··· The data ···

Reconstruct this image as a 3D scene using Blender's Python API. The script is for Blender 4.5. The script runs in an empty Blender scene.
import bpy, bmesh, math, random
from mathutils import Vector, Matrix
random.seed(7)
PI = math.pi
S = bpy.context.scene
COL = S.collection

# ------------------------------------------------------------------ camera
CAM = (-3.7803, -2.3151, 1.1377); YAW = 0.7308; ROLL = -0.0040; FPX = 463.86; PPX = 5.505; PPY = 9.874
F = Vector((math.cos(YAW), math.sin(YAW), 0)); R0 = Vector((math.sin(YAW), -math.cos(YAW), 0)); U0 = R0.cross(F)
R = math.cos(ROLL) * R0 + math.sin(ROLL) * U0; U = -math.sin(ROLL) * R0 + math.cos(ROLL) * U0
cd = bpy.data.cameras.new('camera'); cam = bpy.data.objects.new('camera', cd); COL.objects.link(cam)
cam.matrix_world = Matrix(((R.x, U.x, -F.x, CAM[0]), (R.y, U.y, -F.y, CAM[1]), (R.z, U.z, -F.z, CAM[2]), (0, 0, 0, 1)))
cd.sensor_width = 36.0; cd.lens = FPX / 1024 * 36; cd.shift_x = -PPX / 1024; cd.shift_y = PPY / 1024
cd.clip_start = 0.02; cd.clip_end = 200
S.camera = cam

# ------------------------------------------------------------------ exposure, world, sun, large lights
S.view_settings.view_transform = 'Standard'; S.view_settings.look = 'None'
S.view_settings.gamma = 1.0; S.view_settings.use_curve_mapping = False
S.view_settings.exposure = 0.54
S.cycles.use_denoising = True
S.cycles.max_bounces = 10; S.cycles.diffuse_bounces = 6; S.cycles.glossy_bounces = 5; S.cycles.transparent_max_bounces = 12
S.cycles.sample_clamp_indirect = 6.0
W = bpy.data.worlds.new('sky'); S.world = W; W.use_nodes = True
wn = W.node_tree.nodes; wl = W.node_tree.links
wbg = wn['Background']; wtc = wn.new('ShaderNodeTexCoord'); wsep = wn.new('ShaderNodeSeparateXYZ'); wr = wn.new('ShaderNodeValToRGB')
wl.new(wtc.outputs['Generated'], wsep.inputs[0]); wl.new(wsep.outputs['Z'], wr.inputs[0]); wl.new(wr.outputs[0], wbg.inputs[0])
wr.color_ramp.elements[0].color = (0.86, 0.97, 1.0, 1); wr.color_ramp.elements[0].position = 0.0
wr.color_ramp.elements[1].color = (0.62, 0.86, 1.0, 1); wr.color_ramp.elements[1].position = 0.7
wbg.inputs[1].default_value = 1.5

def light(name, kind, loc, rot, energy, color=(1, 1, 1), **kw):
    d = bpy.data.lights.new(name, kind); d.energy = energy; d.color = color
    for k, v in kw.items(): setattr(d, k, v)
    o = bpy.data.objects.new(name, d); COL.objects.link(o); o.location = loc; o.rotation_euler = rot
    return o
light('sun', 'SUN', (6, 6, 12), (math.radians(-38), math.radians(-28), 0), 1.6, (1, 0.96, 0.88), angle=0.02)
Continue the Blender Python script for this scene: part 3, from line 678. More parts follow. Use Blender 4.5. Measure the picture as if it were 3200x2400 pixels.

···

__Requirements__:
Starting with the first line of the data above, copy each line exactly until you reach the line with "S.camera = cam"; include that line as well.

__Solved problem__:
Reconstruct this image as a 3D scene using Blender's Python API. The script is for Blender 4.5. The script runs in an empty Blender scene.
import bpy, bmesh, math, random
from mathutils import Vector, Matrix
random.seed(7)
PI = math.pi
S = bpy.context.scene
COL = S.collection

# ------------------------------------------------------------------ camera
CAM = (-3.7803, -2.3151, 1.1377); YAW = 0.7308; ROLL = -0.0040; FPX = 463.86; PPX = 5.505; PPY = 9.874
F = Vector((math.cos(YAW), math.sin(YAW), 0)); R0 = Vector((math.sin(YAW), -math.cos(YAW), 0)); U0 = R0.cross(F)
R = math.cos(ROLL) * R0 + math.sin(ROLL) * U0; U = -math.sin(ROLL) * R0 + math.cos(ROLL) * U0
cd = bpy.data.cameras.new('camera'); cam = bpy.data.objects.new('camera', cd); COL.objects.link(cam)
cam.matrix_world = Matrix(((R.x, U.x, -F.x, CAM[0]), (R.y, U.y, -F.y, CAM[1]), (R.z, U.z, -F.z, CAM[2]), (0, 0, 0, 1)))
cd.sensor_width = 36.0; cd.lens = FPX / 1024 * 36; cd.shift_x = -PPX / 1024; cd.shift_y = PPY / 1024
cd.clip_start = 0.02; cd.clip_end = 200
S.camera = cam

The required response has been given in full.